Lean, his face burnished by sun and wind, Meagher never looked better, Mitchel recalled—“fresh and vigorous.” As for Mitchel, at age thirty-six he was no longer handsome, but frail, with sunken cheeks, bloodshot eyes and a hesitant step. The years in confinement at sea had further squeezed out whatever optimism and openheartedness he had left in him. Still, any animus that remained over
the botched revolution disappeared at Lake Sorell. The four exiles—Kevin O’Doherty, John Martin, John Mitchel, Thomas Meagher—names that had been bundled in indictments for crimes that called for hanging or banishment, tumbled into a ball of backslapping and guffawing and cheek-kissing. They were schoolboys after a soccer goal, soldiers surviving a lethal attack. They were an Irish generation’s best hope, thrown to the other side of the earth, beyond the sea, clustered in a shack of rough-cut logs barely a hundred feet square. “We all laughed till the woods rang around,” Mitchel wrote, “laughed loud and long, and uproariously.”

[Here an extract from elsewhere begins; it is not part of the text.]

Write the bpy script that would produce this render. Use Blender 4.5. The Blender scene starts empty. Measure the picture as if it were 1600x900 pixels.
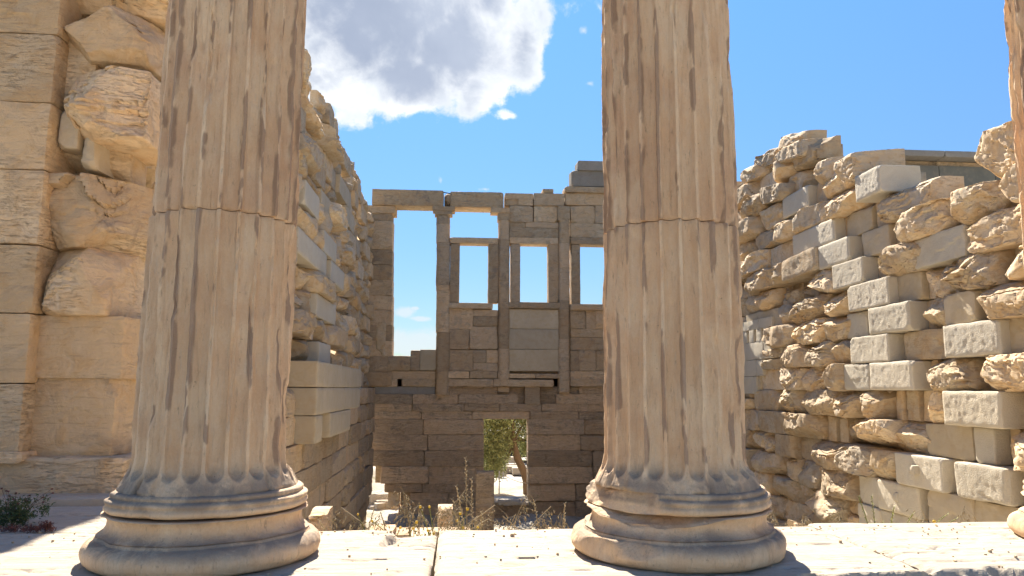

Cooper cooked lamb chops and damper, a kind of flatbread, over the open fire, and they drank tea late into the night. It was hard to hold the food down for the merriment. “I suspect there was something hollow in that laughter, though at the time it was hearty, vociferous and spontaneous,” said Mitchel. “But even in laughter the heart is sad.” They talked of Ireland, mostly—“the golden hopes of our sad, old country,” as Meagher said. They summoned the memory of friends and lovers, martyrs and poets, those taken by starvation, those taken by fever, those who fled to America, those who stayed and mourned, and of course the plume-capped villains who ruled their homeland. On this evening, the future was not dead. They were too young to rot, or settle into domestic peace on an island prison. The slide into gentleman’s oblivion must be resisted.